(Entries with scene source code)

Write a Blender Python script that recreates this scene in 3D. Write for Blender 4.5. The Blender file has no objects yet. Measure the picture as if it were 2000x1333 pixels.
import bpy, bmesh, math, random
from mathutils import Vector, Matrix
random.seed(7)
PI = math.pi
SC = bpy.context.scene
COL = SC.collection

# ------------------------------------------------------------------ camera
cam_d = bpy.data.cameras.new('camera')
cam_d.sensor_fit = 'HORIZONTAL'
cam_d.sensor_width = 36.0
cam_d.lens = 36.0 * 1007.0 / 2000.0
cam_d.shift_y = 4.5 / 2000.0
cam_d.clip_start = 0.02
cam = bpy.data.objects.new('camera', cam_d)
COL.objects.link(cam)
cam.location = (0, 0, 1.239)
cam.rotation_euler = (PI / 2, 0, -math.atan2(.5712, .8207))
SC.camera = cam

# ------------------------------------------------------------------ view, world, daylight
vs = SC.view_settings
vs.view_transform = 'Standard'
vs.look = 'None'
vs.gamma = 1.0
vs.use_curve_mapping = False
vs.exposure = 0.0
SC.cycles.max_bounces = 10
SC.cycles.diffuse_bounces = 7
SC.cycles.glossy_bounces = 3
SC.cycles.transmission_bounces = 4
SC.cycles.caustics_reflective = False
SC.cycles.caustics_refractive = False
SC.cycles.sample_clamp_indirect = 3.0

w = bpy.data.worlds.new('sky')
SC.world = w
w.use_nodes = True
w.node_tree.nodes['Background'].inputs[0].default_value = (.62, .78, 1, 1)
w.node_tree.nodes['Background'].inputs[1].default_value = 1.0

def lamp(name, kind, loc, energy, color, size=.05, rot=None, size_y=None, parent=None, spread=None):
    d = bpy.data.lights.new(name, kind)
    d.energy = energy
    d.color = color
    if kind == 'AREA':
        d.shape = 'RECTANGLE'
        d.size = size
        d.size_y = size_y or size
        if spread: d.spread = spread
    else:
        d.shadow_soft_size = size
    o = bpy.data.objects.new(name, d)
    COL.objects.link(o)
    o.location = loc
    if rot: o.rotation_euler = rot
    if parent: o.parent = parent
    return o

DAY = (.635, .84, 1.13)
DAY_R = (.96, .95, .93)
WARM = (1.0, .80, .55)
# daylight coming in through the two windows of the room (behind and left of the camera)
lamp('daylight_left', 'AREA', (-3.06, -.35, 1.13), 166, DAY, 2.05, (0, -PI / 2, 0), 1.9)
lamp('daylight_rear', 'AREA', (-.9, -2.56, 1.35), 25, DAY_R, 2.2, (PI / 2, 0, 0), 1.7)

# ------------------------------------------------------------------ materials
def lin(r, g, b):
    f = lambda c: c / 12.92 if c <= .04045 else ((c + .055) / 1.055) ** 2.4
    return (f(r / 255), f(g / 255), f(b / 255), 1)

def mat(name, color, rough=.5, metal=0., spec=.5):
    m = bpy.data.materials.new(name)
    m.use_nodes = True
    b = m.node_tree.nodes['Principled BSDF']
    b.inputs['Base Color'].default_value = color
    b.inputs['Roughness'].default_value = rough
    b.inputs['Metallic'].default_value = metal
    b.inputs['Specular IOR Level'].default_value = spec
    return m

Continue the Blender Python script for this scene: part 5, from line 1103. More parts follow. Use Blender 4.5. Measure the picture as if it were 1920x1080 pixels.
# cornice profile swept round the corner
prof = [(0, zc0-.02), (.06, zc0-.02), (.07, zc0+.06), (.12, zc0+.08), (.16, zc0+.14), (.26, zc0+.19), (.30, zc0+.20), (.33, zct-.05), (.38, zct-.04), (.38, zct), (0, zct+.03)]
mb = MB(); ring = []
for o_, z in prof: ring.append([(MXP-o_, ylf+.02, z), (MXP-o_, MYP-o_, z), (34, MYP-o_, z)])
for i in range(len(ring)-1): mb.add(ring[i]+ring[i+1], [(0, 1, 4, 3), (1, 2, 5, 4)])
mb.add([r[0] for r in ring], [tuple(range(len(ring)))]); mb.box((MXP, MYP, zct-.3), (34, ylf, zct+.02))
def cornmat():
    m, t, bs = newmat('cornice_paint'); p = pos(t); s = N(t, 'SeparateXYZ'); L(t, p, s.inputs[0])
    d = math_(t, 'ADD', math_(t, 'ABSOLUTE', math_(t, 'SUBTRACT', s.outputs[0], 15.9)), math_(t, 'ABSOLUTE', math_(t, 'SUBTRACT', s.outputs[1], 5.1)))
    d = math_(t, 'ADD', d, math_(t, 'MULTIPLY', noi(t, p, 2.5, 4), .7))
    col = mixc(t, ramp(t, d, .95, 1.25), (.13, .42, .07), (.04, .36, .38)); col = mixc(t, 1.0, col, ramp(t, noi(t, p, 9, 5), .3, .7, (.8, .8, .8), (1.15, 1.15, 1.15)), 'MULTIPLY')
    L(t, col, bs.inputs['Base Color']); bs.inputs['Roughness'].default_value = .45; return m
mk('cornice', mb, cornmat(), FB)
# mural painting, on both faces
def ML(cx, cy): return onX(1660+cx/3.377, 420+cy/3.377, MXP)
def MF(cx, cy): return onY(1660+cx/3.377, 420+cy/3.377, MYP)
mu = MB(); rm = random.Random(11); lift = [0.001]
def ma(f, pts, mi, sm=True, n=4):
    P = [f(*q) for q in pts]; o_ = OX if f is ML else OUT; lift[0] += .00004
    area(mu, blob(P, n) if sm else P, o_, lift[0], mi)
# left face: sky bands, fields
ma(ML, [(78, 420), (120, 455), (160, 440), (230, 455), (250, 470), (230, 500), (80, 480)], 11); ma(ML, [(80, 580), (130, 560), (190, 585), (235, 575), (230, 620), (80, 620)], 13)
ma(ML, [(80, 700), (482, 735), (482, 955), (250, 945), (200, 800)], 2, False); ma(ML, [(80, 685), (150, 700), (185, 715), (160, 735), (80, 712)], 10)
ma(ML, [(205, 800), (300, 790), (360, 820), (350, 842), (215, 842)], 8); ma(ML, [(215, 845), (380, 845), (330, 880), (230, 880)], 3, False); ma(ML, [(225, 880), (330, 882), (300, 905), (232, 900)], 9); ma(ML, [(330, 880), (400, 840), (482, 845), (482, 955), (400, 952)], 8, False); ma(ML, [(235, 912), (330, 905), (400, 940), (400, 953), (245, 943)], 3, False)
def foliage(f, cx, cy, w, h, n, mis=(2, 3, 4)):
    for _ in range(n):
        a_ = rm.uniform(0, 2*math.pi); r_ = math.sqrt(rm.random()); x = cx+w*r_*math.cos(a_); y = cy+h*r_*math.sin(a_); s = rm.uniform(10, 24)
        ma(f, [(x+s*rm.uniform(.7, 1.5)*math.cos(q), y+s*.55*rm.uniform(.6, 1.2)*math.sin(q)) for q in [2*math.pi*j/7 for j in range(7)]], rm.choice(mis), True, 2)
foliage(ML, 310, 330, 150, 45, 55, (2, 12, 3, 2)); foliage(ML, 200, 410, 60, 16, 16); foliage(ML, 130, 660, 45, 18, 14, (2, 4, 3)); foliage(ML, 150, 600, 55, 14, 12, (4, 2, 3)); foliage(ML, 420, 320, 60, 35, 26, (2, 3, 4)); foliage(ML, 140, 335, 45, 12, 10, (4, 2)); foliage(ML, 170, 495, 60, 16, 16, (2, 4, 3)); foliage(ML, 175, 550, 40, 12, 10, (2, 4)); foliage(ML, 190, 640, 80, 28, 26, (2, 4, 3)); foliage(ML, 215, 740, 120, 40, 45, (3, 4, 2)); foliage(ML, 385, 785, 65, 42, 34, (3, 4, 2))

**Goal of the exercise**
Extract all lines as given.

**Reply**
Write a Blender Python script that recreates this scene in 3D. Write for Blender 4.5. The Blender file has no objects yet. Measure the picture as if it were 2000x1333 pixels.
import bpy, bmesh, math, random
from mathutils import Vector, Matrix
random.seed(7)
PI = math.pi
SC = bpy.context.scene
COL = SC.collection

# ------------------------------------------------------------------ camera
cam_d = bpy.data.cameras.new('camera')
cam_d.sensor_fit = 'HORIZONTAL'
cam_d.sensor_width = 36.0
cam_d.lens = 36.0 * 1007.0 / 2000.0
cam_d.shift_y = 4.5 / 2000.0
cam_d.clip_start = 0.02
cam = bpy.data.objects.new('camera', cam_d)
COL.objects.link(cam)
cam.location = (0, 0, 1.239)
cam.rotation_euler = (PI / 2, 0, -math.atan2(.5712, .8207))
SC.camera = cam

# ------------------------------------------------------------------ view, world, daylight
vs = SC.view_settings
vs.view_transform = 'Standard'
vs.look = 'None'
vs.gamma = 1.0
vs.use_curve_mapping = False
vs.exposure = 0.0
SC.cycles.max_bounces = 10
SC.cycles.diffuse_bounces = 7
SC.cycles.glossy_bounces = 3
SC.cycles.transmission_bounces = 4
SC.cycles.caustics_reflective = False
SC.cycles.caustics_refractive = False
SC.cycles.sample_clamp_indirect = 3.0

w = bpy.data.worlds.new('sky')
SC.world = w
w.use_nodes = True
w.node_tree.nodes['Background'].inputs[0].default_value = (.62, .78, 1, 1)
w.node_tree.nodes['Background'].inputs[1].default_value = 1.0

def lamp(name, kind, loc, energy, color, size=.05, rot=None, size_y=None, parent=None, spread=None):
    d = bpy.data.lights.new(name, kind)
    d.energy = energy
    d.color = color
    if kind == 'AREA':
        d.shape = 'RECTANGLE'
        d.size = size
        d.size_y = size_y or size
        if spread: d.spread = spread
    else:
        d.shadow_soft_size = size
    o = bpy.data.objects.new(name, d)
    COL.objects.link(o)
    o.location = loc
    if rot: o.rotation_euler = rot
    if parent: o.parent = parent
    return o

DAY = (.635, .84, 1.13)
DAY_R = (.96, .95, .93)
WARM = (1.0, .80, .55)
# daylight coming in through the two windows of the room (behind and left of the camera)
lamp('daylight_left', 'AREA', (-3.06, -.35, 1.13), 166, DAY, 2.05, (0, -PI / 2, 0), 1.9)
lamp('daylight_rear', 'AREA', (-.9, -2.56, 1.35), 25, DAY_R, 2.2, (PI / 2, 0, 0), 1.7)

# ------------------------------------------------------------------ materials
def lin(r, g, b):
    f = lambda c: c / 12.92 if c <= .04045 else ((c + .055) / 1.055) ** 2.4
    return (f(r / 255), f(g / 255), f(b / 255), 1)

def mat(name, color, rough=.5, metal=0., spec=.5):
    m = bpy.data.materials.new(name)
    m.use_nodes = True
    b = m.node_tree.nodes['Principled BSDF']
    b.inputs['Base Color'].default_value = color
    b.inputs['Roughness'].default_value = rough
    b.inputs['Metallic'].default_value = metal
    b.inputs['Specular IOR Level'].default_value = spec
    return m

Continue the Blender Python script for this scene: part 5, from line 1103. More parts follow. Use Blender 4.5. Measure the picture as if it were 1920x1080 pixels.
# cornice profile swept round the corner
prof = [(0, zc0-.02), (.06, zc0-.02), (.07, zc0+.06), (.12, zc0+.08), (.16, zc0+.14), (.26, zc0+.19), (.30, zc0+.20), (.33, zct-.05), (.38, zct-.04), (.38, zct), (0, zct+.03)]
mb = MB(); ring = []
for o_, z in prof: ring.append([(MXP-o_, ylf+.02, z), (MXP-o_, MYP-o_, z), (34, MYP-o_, z)])
for i in range(len(ring)-1): mb.add(ring[i]+ring[i+1], [(0, 1, 4, 3), (1, 2, 5, 4)])
mb.add([r[0] for r in ring], [tuple(range(len(ring)))]); mb.box((MXP, MYP, zct-.3), (34, ylf, zct+.02))
def cornmat():
    m, t, bs = newmat('cornice_paint'); p = pos(t); s = N(t, 'SeparateXYZ'); L(t, p, s.inputs[0])
    d = math_(t, 'ADD', math_(t, 'ABSOLUTE', math_(t, 'SUBTRACT', s.outputs[0], 15.9)), math_(t, 'ABSOLUTE', math_(t, 'SUBTRACT', s.outputs[1], 5.1)))
    d = math_(t, 'ADD', d, math_(t, 'MULTIPLY', noi(t, p, 2.5, 4), .7))
    col = mixc(t, ramp(t, d, .95, 1.25), (.13, .42, .07), (.04, .36, .38)); col = mixc(t, 1.0, col, ramp(t, noi(t, p, 9, 5), .3, .7, (.8, .8, .8), (1.15, 1.15, 1.15)), 'MULTIPLY')
    L(t, col, bs.inputs['Base Color']); bs.inputs['Roughness'].default_value = .45; return m
mk('cornice', mb, cornmat(), FB)
# mural painting, on both faces
def ML(cx, cy): return onX(1660+cx/3.377, 420+cy/3.377, MXP)
def MF(cx, cy): return onY(1660+cx/3.377, 420+cy/3.377, MYP)
mu = MB(); rm = random.Random(11); lift = [0.001]
def ma(f, pts, mi, sm=True, n=4):
    P = [f(*q) for q in pts]; o_ = OX if f is ML else OUT; lift[0] += .00004
    area(mu, blob(P, n) if sm else P, o_, lift[0], mi)
# left face: sky bands, fields
ma(ML, [(78, 420), (120, 455), (160, 440), (230, 455), (250, 470), (230, 500), (80, 480)], 11); ma(ML, [(80, 580), (130, 560), (190, 585), (235, 575), (230, 620), (80, 620)], 13)
ma(ML, [(80, 700), (482, 735), (482, 955), (250, 945), (200, 800)], 2, False); ma(ML, [(80, 685), (150, 700), (185, 715), (160, 735), (80, 712)], 10)
ma(ML, [(205, 800), (300, 790), (360, 820), (350, 842), (215, 842)], 8); ma(ML, [(215, 845), (380, 845), (330, 880), (230, 880)], 3, False); ma(ML, [(225, 880), (330, 882), (300, 905), (232, 900)], 9); ma(ML, [(330, 880), (400, 840), (482, 845), (482, 955), (400, 952)], 8, False); ma(ML, [(235, 912), (330, 905), (400, 940), (400, 953), (245, 943)], 3, False)
def foliage(f, cx, cy, w, h, n, mis=(2, 3, 4)):
    for _ in range(n):
        a_ = rm.uniform(0, 2*math.pi); r_ = math.sqrt(rm.random()); x = cx+w*r_*math.cos(a_); y = cy+h*r_*math.sin(a_); s = rm.uniform(10, 24)
        ma(f, [(x+s*rm.uniform(.7, 1.5)*math.cos(q), y+s*.55*rm.uniform(.6, 1.2)*math.sin(q)) for q in [2*math.pi*j/7 for j in range(7)]], rm.choice(mis), True, 2)
foliage(ML, 310, 330, 150, 45, 55, (2, 12, 3, 2)); foliage(ML, 200, 410, 60, 16, 16); foliage(ML, 130, 660, 45, 18, 14, (2, 4, 3)); foliage(ML, 150, 600, 55, 14, 12, (4, 2, 3)); foliage(ML, 420, 320, 60, 35, 26, (2, 3, 4)); foliage(ML, 140, 335, 45, 12, 10, (4, 2)); foliage(ML, 170, 495, 60, 16, 16, (2, 4, 3)); foliage(ML, 175, 550, 40, 12, 10, (2, 4)); foliage(ML, 190, 640, 80, 28, 26, (2, 4, 3)); foliage(ML, 215, 740, 120, 40, 45, (3, 4, 2)); foliage(ML, 385, 785, 65, 42, 34, (3, 4, 2))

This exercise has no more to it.